Exciting 1% shift!

Brendan Nyhan offers this amusing example of a newspaper hyping poll noise. From the LA Times:

Registered voters who watched the debate preferred Obama, 49% to 44%, according to the poll taken over three days after the showdown in Oxford, Miss.

That is a small gain from a week ago, when a survey of the same voters showed the Democratic candidate with a 48% to 45% edge.

A small gain, indeed.

2 thoughts on “Exciting 1% shift!

  1. It would have been more informative to release numbers on how many people moved from each position to each other position, since the sample was fixed. I couldn't find the sample size on the web site, so let's say that it was 500 people. Then originally there would be 240 Obama supporters and 225 McCain supporters, with 35 undecided; afterwards, it would be 245 to 220 with 35 undecided.

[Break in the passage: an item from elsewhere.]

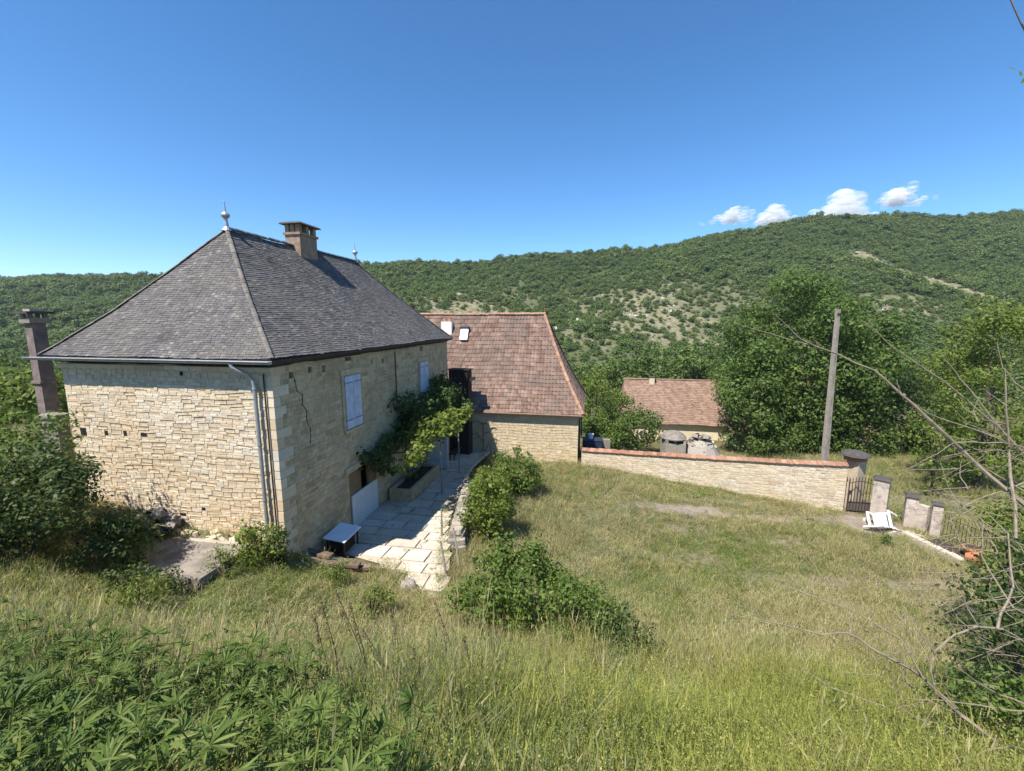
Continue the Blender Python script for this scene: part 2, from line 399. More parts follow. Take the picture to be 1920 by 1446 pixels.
# ------------------------------------------------------------------ hill across the valley
HS = np.array([-1.9, -1.1745, -.8066, -.3406, -.073, .2908, .4458, .6477, .8133, 1.149, 1.9])
HE = np.array([.098, .1044, .1104, .1376, .1458, .1692, .2016, .229, .2463, .2441, .225])
YR = 430.0
def hill_z(x, y):
    x = np.asarray(x, float); y = np.asarray(y, float)
    zr = np.interp(x / YR, HS, HE) * YR - 5.5
    zr = zr + 1.6 * np.sin(x / 37.) + 1.0 * np.sin(x / 15. + 1)
    f = np.clip((y - 125) / (YR - 125), 0, 1)
    prof = f ** 1.12 * (1 - .10 * np.sin(f * PI) ** 2)
    z = -30 + (zr + 30) * prof
    z += np.sin(f * PI) * (6 * np.sin(x / 48. + y / 90.) + 3.5 * np.sin(x / 21. - y / 33.))
    back = np.clip((y - YR) / 400, 0, 1)
    return z - back * 60
def hill_open(x, y):
    """0..1: how bare the slope is"""
    f = (y - 125) / (YR - 125)
    s = x / y
    band = np.exp(-((f - .43) / .27) ** 2) * np.clip((s + .42) / .3, 0, 1) * np.clip((.75 - s) / .3, .12, 1)
    n = .5 + .5 * np.sin(x / 9. + 2 * np.sin(y / 15.)) * np.sin(y / 12. + np.sin(x / 17.))
    n2 = .5 + .5 * np.sin(x / 31. + y / 40.) * np.sin(y / 26. - x / 60.)
    o = band * (.20 + .46 * n + .28 * n2)
    # stony track on the right
    o = np.maximum(o, np.exp(-((x - 277 - 5 * np.sin(y / 11.)) / 10.5) ** 2) * (y > 235) * (y < 352))
    o = np.maximum(o, .5 * np.exp(-(((x - 220) / 40) ** 2 + ((y - 235) / 26) ** 2)))
    o = np.maximum(o, .55 * np.exp(-(((x + 180) / 16) ** 2 + ((y - 190) / 12) ** 2)))
    return np.clip(o, 0, 1)
def make_hill():
    xs = np.linspace(-900, 900, 260); ys = np.concatenate([np.linspace(115, YR, 90), np.linspace(YR + 20, YR + 500, 12)])
    X, Y = np.meshgrid(xs, ys); Z = hill_z(X, Y)
    Z += rng.normal(0, .35, Z.shape)
    nx, ny = len(xs), len(ys)
    i = np.arange((ny - 1) * nx).reshape(ny - 1, nx)[:, :-1].ravel()
    m = np_mesh('hillside', np.stack([X, Y, Z], -1).reshape(-1, 3), np.stack([i, i + 1, i + nx + 1, i + nx], 1), True)
    a = m.attributes.new('open', 'FLOAT', 'POINT'); a.data.foreach_set('value', hill_open(X, Y).ravel().astype(np.float32))
    mt, n, l, b = mat_new('limestone_hillside', .95, .1)
    tc = n.new('ShaderNodeNewGeometry').outputs['Position']
    t1 = noise(n, l, tc, .06, 6, .7); t2 = noise(n, l, tc, .35, 5, .7)
    r1 = ramp(n, [(.35, (.10, .105, .05)), (.5, (.19, .17, .10)), (.62, (.25, .23, .15)), (.75, (.36, .32, .24))]); l.new(t2.outputs[0], r1.inputs[0])
    r2 = ramp(n, [(.38, (.040, .056, .020)), (.62, (.066, .086, .030))]); l.new(t1.outputs[0], r2.inputs[0])
    at = n.new('ShaderNodeAttribute'); at.attribute_name = 'open'
    r3 = ramp(n, [(.12, (0, 0, 0)), (.55, (1, 1, 1))]); l.new(at.outputs['Fac'], r3.inputs[0])
    c = mix(n, l, r3.outputs[0], r2.outputs[0], r1.outputs[0])
    l.new(c, b.inputs['Base Color'])
    tag(obj('hillside', m, mt), kind='structure')
make_hill()

# ------------------------------------------------------------------ leaves, crowns, scatters
def leaf_quads(pos, nrm, L, Wd, droop=0.0):
    """diamond leaves: (N,4,3)"""
    N = len(pos)
    nrm = nrm / np.maximum(vlen(nrm), 1e-6)
    rnd = rng.normal(size=(N, 3))
    a = np.cross(nrm, rnd); a /= np.maximum(vlen(a), 1e-6)
    a[:, 2] -= droop; a /= np.maximum(vlen(a), 1e-6)
    b = np.cross(nrm, a); b /= np.maximum(vlen(b), 1e-6)
    L = np.asarray(L).reshape(-1, 1); Wd = np.asarray(Wd).reshape(-1, 1)
    q = np.stack([pos - a * L * .5, pos + b * Wd * .5 - a * L * .05, pos + a * L * .5, pos - b * Wd * .5 - a * L * .05], 1)
    return q
def leaf_mesh(name, quads, mat):
    n = len(quads)
    m = np_mesh(name, quads.reshape(-1, 3), np.arange(n * 4).reshape(n, 4))
    m.materials.append(mat)
    return m
def clump_leaves(clumps, per, size, flat=.75, up=.5, ratio=.55, shell=.55, var=.35):
    """clumps: list of (center, radius)"""
    P_, N_ = [], []
    for c, r in clumps:
        k = max(4, int(per * r * r))
        d = rng.normal(size=(k, 3)); d /= vlen(d)
        rad = r * (shell + (1 - shell) * rng.random((k, 1)) ** .5) * (1 + .18 * rng.normal(size=(k, 1)))
        p = d * rad; p[:, 2] *= flat
        P_.append(np.asarray(c) + p); N_.append(d + np.array([0, 0, up]) + rng.normal(size=(k, 3)) * .45)
    P_ = np.concatenate(P_); N_ = np.concatenate(N_)
    s = size * (1 + var * rng.normal(size=len(P_))).clip(.4, 2)
    return leaf_quads(P_, N_, s, s * ratio, .15)

def crown_clumps(c, R3, n, rmin, rmax, shell=.55, seed=None):
    r_ = rng if seed is None else np.random.default_rng(seed)
    out = []
    for _ in range(n):
        d = r_.normal(size=3); d /= np.linalg.norm(d)
        k = shell + (1 - shell) * r_.random() ** .6
        out.append((np.asarray(c) + d * np.asarray(R3) * k, r_.uniform(rmin, rmax)))
    return out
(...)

    If you have 5 McCain supporters moving to undecided and 5 undecideds moving to Obama, that would sound pretty good for Obama — 5/35 compared to 0/35 ain't bad at all.

    On the other hand, if you have 15 McCain supporters moving to undecided, 50 McCain supporters moving to Obama, 37 Obama supporters moving to McCain, 10 Obama supporters moving to undecided, 28 undecideds moving to McCain, and 2 undecideds moving to Obama… then you have a noisy mess. (I think this works out right).

  2. Let's do the time warp again.

    the poll taken over three days after the showdown in Oxford, Miss.

    The debate ended around 10:30 p.m. EST. on Friday, Sept. 26. Three days after that would be the evening of Monday Sept. 29. The LA Times story is dated Sept. 29 but was obviously written and posted on the 28th.